■ **Exercise**
In the entries below, count the lines holding "that". Reply with the number only.

■ **Data items**
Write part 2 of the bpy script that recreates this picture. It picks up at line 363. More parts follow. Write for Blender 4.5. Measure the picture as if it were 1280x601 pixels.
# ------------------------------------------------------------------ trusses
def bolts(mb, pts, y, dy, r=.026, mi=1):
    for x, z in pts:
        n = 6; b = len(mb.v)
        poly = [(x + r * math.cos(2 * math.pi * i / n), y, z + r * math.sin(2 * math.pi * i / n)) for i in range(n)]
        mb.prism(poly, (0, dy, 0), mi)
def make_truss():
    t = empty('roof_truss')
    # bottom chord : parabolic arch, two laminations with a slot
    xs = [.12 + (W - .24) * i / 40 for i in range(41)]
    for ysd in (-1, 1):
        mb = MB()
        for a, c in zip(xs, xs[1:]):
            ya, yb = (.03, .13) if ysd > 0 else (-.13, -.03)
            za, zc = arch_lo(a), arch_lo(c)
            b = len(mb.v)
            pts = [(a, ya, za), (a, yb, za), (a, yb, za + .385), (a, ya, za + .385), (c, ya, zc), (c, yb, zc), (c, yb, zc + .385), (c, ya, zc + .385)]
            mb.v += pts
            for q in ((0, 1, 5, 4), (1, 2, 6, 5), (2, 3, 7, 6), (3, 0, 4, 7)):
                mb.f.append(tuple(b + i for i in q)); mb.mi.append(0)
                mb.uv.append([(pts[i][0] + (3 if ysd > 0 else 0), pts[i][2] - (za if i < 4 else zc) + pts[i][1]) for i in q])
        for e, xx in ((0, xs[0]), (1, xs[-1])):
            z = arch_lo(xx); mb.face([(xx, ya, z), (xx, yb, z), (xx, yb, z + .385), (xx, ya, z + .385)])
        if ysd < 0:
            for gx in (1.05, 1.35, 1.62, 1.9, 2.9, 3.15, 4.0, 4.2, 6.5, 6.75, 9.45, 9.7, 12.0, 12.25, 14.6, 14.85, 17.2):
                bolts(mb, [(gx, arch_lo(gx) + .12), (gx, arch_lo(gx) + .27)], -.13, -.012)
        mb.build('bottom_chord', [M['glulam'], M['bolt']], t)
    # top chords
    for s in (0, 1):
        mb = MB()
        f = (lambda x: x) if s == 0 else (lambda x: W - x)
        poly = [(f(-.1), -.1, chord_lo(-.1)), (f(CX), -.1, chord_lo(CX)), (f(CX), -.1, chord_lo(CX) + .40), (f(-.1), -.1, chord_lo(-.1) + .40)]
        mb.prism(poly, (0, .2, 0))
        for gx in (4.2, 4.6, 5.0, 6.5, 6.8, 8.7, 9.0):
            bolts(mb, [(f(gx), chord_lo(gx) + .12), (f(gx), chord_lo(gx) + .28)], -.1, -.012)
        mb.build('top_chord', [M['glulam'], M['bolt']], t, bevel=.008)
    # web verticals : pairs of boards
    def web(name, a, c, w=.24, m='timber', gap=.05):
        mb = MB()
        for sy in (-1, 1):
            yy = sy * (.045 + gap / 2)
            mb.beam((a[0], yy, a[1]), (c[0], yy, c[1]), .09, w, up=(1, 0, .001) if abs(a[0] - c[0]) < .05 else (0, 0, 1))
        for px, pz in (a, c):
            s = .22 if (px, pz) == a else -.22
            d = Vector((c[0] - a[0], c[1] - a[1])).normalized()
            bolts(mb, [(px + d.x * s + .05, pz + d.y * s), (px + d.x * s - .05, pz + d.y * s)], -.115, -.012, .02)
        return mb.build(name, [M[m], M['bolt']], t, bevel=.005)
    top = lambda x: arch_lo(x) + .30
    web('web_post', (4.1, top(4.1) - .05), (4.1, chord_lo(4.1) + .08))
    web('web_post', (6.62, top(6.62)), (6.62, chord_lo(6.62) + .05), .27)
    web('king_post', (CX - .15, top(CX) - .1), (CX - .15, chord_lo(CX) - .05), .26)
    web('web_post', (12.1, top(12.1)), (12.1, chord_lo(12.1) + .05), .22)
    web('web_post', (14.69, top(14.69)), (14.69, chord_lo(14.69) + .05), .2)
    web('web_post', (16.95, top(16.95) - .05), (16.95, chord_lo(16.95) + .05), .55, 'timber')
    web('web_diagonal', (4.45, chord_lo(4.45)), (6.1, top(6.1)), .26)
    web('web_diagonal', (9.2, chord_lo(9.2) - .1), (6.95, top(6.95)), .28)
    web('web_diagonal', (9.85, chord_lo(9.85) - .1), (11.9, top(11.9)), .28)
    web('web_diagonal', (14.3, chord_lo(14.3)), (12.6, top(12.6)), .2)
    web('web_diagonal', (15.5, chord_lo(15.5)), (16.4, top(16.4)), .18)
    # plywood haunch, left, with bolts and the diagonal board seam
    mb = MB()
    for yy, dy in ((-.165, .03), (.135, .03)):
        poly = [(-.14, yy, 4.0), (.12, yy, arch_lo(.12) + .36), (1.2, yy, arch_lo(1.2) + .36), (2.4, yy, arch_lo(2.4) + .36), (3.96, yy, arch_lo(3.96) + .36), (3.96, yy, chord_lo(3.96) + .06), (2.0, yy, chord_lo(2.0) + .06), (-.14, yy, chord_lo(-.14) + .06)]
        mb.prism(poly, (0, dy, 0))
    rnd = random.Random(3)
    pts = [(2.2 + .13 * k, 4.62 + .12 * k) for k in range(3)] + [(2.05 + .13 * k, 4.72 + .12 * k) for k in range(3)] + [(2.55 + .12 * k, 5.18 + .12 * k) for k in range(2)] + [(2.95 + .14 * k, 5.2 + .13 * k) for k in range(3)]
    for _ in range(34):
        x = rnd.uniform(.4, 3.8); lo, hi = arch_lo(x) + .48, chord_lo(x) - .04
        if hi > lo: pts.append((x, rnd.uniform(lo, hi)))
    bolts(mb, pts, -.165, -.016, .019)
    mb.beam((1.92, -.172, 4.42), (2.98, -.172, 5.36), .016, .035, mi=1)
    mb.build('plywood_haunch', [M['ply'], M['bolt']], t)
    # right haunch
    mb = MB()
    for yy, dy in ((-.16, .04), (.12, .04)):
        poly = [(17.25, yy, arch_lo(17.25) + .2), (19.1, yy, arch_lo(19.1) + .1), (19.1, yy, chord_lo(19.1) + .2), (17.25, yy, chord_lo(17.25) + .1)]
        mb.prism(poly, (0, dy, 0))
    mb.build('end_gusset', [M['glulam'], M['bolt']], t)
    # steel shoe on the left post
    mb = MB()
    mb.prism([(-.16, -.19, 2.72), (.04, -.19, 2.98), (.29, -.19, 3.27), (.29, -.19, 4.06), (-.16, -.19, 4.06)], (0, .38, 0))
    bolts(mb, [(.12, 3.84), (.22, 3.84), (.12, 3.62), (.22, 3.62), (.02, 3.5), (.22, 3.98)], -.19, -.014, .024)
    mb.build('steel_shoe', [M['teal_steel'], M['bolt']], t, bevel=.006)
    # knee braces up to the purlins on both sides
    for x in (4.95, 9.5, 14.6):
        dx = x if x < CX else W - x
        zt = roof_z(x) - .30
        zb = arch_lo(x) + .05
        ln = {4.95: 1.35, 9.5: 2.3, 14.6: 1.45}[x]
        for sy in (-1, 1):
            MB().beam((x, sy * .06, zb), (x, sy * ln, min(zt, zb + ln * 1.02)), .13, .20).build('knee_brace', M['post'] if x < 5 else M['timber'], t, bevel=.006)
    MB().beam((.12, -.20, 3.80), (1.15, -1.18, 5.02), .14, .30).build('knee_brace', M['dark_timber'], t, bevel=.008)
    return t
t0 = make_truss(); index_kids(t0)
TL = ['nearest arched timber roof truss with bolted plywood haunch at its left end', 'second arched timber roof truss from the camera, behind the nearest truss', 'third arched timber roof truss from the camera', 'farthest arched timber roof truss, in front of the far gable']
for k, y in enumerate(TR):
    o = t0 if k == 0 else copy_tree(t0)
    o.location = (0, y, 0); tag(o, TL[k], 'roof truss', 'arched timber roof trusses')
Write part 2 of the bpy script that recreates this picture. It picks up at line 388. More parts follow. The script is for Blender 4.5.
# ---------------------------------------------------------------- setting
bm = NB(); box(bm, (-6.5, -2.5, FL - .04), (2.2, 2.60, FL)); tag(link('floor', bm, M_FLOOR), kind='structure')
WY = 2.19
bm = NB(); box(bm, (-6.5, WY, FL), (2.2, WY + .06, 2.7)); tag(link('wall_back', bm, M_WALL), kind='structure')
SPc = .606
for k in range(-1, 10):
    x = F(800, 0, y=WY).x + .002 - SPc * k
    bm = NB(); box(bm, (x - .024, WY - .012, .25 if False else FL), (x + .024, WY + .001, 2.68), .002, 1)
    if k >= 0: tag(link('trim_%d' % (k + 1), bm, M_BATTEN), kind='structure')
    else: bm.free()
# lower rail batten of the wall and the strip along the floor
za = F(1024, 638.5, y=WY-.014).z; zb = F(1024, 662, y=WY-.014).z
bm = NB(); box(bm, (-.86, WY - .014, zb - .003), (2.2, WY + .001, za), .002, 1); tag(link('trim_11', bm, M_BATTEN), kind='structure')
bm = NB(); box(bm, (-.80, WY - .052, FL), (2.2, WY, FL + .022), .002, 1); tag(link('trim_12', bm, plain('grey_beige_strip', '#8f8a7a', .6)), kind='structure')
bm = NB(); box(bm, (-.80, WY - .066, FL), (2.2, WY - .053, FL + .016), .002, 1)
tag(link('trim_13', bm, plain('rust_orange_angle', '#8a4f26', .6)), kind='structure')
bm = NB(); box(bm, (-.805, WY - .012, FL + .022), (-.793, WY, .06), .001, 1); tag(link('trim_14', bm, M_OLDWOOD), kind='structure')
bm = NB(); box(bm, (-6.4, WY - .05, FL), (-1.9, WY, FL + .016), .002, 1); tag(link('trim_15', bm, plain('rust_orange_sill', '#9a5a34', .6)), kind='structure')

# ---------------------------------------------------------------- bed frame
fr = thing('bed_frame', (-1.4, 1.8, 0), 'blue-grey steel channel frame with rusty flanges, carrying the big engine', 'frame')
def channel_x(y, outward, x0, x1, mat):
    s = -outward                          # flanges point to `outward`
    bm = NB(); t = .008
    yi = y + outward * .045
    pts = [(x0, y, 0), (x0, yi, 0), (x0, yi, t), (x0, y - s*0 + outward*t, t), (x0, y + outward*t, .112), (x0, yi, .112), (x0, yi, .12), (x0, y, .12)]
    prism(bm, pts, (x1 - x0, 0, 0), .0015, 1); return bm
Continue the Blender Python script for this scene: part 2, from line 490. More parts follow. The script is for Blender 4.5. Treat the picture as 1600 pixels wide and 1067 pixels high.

■ **Task answer**
2